March 15, 2007 – Upon learning of the arrest of relatives, Zhao Junping sets out for Beijing with materials concerning the illegal activities of Xifeng Party Secretary Zhang Zhiguo. Her intention is to make a report to the Central Discipline Inspection Commission.
March 21, 2007 – Xifeng police arrest Zhao Junping in Beijing and take her back to Xifeng, confiscating all materials on her person.
On October 30, after Zhao Junping has been detained for more than seven months, the court in Xifeng opens that tax evasion and defamation case against her.
December 28, 2007 – The Xifeng court determines Zhao Junping is guilty on the charge of defamation, and that the nature of the crime is serious, “harming social order.”
January 2, 2008 – Faren Magazine’s report on the Zhao Junping Case is widely disseminated by Web media across China. The same day the prosecutor’s office in Xifeng County issues a notice to Zhao Junping’s sister, Zhao Junhua (赵俊华), asking to appear at the office for questioning the next day.
January 3, 2008 – Zhao Junhua is taken in for 12 hours of questioning by Xifeng authorities, who insist Zhao paid Faren Magazine reporter Zhu Wenna (朱文娜) for the report. Zhao insists she does not know the reporter and did not pay her. Employees in the prosecutor’s office insist this is not possible. There is no way, they say, that the reporter would travel from Beijing to Xifeng without payment.

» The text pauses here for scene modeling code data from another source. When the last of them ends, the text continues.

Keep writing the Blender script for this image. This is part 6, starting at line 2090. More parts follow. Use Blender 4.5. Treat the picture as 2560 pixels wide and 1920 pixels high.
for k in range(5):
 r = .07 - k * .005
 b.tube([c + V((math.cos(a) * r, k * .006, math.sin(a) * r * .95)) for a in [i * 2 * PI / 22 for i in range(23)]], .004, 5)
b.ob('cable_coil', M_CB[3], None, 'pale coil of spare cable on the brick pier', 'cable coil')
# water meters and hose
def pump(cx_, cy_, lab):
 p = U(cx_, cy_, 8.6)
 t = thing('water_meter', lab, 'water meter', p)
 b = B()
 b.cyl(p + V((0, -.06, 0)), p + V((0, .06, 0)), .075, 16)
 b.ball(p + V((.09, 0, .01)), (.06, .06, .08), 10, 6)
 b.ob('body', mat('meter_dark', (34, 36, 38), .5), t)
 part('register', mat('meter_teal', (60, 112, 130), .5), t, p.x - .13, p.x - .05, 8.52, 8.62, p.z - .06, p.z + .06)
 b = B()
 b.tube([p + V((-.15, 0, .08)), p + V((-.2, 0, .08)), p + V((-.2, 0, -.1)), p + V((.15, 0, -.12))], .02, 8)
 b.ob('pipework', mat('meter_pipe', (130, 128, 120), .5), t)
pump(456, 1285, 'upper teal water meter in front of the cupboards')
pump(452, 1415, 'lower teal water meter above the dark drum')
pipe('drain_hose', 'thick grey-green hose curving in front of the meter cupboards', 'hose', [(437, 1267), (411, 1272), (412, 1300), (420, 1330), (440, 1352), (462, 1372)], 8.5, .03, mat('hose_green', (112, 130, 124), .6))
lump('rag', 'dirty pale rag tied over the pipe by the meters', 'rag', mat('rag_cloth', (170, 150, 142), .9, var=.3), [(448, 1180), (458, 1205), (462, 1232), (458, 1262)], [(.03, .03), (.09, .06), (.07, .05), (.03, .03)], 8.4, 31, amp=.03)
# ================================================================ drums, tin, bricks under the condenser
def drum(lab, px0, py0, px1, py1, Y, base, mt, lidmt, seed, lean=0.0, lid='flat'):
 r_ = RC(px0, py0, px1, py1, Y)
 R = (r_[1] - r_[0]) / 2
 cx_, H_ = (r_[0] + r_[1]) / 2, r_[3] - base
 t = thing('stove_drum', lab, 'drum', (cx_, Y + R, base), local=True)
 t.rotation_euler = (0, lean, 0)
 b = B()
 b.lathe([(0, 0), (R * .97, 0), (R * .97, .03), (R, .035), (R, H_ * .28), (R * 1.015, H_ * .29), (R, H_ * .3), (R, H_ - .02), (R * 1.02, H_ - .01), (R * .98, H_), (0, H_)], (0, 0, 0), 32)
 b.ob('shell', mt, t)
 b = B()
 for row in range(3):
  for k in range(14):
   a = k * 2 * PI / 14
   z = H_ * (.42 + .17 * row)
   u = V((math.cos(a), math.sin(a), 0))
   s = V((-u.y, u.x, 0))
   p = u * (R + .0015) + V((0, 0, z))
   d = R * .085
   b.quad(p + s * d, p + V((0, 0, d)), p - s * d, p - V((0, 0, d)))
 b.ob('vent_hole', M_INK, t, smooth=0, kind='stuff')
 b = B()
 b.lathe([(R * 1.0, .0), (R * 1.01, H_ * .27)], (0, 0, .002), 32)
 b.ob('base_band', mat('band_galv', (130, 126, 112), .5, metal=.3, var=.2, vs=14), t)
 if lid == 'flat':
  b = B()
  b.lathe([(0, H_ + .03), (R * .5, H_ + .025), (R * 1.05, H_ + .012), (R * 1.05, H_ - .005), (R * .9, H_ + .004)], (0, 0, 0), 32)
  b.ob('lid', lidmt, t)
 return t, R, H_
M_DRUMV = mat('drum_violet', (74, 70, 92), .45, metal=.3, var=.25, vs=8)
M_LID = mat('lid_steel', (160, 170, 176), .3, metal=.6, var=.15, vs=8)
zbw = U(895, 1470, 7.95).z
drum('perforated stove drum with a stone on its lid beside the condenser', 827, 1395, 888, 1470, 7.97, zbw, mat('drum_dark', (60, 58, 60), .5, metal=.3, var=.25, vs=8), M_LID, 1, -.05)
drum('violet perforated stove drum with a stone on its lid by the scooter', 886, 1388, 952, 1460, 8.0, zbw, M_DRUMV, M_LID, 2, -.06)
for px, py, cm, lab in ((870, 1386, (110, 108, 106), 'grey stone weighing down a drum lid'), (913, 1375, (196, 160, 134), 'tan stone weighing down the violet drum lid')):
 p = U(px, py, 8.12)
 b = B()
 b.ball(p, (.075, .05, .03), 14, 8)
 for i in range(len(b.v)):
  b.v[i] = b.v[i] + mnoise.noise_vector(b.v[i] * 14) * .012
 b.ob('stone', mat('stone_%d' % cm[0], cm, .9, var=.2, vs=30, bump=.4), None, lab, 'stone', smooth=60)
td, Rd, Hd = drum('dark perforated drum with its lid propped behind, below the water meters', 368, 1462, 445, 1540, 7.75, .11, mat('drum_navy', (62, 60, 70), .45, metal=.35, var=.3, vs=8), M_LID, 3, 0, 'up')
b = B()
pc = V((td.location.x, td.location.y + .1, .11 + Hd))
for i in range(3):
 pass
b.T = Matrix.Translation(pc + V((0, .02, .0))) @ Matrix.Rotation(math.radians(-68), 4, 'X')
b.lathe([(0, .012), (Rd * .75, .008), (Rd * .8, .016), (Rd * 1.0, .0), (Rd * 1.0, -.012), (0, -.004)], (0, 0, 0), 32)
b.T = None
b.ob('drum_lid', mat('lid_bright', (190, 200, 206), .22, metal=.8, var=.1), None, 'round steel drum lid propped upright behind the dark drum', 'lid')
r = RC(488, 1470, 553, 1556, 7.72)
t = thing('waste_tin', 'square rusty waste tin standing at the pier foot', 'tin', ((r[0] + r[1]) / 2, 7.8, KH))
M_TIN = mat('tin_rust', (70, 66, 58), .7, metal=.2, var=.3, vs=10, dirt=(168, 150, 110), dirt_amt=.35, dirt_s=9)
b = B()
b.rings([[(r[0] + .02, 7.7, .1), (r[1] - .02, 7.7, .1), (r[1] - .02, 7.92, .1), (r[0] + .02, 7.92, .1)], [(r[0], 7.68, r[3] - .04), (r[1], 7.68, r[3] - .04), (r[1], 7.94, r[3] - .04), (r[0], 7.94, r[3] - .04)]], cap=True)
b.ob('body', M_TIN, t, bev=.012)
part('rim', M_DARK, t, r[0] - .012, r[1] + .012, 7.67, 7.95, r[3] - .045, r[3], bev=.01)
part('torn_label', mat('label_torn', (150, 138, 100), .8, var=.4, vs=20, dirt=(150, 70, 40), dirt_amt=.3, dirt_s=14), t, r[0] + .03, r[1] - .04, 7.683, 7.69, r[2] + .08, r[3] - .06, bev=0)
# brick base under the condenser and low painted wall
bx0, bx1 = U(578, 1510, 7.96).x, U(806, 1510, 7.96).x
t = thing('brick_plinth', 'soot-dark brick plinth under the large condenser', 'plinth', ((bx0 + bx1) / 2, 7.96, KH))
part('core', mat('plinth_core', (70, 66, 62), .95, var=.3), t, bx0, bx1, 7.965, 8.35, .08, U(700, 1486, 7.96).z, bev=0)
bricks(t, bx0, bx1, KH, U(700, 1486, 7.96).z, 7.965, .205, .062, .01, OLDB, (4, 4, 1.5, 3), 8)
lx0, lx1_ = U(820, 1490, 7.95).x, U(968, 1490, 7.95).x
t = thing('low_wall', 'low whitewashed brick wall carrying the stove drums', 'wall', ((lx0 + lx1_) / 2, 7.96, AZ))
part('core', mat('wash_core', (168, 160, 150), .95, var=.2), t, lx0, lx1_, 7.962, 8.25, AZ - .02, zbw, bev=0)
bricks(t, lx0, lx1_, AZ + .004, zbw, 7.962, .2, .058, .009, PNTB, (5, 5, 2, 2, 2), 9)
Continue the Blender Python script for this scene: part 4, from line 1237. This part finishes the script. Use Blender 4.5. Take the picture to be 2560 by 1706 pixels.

January 4, 2008 – Xifeng County’s propaganda chief, Li Fulu (李福路), and Zhou Jingyu (周静宇), head of the county’s politics and law committee (政法委), visit Faren Magazine in Beijing to speak with the editor in chief. Later in the afternoon that day, a group of Xifeng police officers arrives at the magazine’s offices saying a “defamation” case has already been opened against Zhu Wenna and demand to speak with her about it.